-- Start --
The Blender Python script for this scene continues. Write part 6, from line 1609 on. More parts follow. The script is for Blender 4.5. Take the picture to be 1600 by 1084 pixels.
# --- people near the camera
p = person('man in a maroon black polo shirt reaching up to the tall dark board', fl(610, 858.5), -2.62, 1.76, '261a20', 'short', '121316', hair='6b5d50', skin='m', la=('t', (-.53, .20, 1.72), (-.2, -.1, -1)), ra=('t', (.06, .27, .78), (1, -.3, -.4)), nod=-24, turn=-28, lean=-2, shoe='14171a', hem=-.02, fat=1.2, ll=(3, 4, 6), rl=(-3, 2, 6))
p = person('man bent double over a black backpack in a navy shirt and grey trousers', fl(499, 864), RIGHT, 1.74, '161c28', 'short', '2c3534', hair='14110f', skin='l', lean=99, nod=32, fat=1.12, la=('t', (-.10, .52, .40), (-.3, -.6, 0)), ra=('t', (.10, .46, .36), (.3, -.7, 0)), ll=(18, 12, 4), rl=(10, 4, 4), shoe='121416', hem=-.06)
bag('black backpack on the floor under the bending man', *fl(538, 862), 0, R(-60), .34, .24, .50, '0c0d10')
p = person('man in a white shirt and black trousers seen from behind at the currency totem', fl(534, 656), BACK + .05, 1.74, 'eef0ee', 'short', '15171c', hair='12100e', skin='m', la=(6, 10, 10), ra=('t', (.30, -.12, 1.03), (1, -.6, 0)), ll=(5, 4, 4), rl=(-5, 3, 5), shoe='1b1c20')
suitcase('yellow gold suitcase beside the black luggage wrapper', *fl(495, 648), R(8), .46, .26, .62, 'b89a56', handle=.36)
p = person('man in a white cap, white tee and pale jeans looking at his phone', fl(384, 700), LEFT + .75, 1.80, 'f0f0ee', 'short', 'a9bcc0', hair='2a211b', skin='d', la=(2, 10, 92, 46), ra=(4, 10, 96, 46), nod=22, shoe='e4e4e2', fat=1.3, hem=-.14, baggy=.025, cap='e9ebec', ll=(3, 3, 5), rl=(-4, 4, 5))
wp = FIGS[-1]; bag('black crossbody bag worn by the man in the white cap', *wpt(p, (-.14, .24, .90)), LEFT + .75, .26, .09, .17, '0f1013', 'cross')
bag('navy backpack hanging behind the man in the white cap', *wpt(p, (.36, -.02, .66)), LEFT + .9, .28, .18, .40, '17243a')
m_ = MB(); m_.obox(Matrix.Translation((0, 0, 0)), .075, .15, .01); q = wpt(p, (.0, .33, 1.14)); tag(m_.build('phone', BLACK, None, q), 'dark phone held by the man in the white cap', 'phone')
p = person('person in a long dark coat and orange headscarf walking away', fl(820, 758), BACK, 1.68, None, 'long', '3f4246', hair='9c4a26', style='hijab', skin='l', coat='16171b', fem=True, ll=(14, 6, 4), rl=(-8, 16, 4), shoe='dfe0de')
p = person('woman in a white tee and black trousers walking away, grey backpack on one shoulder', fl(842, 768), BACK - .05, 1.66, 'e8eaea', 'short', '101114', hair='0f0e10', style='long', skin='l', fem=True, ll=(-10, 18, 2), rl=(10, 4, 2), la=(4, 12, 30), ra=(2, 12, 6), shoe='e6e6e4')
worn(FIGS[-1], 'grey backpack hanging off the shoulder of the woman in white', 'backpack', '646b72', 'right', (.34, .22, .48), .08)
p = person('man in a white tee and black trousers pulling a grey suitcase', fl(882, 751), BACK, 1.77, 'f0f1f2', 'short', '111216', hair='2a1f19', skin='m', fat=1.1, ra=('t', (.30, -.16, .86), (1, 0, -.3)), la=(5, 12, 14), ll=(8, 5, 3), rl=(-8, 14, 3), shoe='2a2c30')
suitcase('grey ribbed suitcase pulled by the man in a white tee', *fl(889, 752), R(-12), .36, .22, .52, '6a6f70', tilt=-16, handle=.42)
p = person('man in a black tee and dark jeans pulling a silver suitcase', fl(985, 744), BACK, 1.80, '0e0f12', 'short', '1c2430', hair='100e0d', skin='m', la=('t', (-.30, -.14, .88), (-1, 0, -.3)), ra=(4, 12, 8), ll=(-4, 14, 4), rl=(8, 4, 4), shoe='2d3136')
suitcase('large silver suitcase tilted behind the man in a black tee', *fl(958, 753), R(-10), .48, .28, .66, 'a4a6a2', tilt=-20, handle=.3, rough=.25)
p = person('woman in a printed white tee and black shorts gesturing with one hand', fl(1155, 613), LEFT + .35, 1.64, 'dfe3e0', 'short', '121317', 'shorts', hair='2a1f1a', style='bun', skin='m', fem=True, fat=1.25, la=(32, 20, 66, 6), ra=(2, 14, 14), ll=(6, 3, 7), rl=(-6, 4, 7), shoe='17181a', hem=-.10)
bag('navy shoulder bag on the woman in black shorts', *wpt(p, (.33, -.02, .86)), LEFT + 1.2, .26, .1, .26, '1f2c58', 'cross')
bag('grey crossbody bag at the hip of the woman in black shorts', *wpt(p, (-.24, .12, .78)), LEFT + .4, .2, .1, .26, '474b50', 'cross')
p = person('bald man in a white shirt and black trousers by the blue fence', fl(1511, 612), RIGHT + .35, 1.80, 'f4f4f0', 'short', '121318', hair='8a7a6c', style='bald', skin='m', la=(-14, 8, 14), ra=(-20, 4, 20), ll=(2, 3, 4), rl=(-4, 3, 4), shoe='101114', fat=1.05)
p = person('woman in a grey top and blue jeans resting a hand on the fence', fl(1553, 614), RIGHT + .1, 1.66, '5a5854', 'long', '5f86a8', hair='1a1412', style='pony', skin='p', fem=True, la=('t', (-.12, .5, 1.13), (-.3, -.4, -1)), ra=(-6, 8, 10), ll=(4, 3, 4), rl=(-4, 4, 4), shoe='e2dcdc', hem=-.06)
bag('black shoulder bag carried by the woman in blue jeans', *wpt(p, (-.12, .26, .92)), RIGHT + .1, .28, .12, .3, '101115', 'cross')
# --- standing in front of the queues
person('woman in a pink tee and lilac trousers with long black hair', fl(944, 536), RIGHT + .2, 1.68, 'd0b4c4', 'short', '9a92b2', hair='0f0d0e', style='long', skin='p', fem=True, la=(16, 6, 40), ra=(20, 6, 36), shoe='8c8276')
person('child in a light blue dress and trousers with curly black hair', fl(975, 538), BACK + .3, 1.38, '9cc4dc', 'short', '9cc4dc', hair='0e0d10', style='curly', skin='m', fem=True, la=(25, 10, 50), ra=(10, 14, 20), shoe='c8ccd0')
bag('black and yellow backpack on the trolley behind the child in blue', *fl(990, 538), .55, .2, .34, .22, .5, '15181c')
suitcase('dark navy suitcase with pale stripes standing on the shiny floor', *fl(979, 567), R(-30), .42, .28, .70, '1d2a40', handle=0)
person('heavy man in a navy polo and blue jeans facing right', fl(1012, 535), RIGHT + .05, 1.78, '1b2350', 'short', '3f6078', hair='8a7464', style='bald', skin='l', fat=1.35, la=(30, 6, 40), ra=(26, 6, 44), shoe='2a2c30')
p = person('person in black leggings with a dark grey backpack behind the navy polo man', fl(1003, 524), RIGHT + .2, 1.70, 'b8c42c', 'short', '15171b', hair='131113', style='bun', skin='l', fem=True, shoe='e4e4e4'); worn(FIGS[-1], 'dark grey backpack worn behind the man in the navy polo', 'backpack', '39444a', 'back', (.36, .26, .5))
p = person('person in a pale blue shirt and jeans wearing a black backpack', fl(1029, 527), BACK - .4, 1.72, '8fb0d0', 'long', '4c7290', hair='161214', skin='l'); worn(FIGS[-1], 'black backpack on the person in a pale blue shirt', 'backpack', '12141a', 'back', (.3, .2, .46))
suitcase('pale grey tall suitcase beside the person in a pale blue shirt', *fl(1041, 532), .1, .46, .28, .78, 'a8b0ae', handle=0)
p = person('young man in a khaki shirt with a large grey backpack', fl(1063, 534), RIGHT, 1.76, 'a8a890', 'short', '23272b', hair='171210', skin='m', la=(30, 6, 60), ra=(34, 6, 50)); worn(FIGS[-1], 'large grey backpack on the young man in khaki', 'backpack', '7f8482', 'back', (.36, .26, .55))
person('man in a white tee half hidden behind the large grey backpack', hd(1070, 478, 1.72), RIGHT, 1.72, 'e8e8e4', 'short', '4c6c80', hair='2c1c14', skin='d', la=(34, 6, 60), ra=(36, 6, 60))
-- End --
• **Stated exercise**:
Check each line above for the word "from", and copy the lines where it appears.

• **Reply**:
The Blender Python script for this scene continues. Write part 6, from line 1609 on. More parts follow. The script is for Blender 4.5. Take the picture to be 1600 by 1084 pixels.
p = person('man in a white shirt and black trousers seen from behind at the currency totem', fl(534, 656), BACK + .05, 1.74, 'eef0ee', 'short', '15171c', hair='12100e', skin='m', la=(6, 10, 10), ra=('t', (.30, -.12, 1.03), (1, -.6, 0)), ll=(5, 4, 4), rl=(-5, 3, 5), shoe='1b1c20')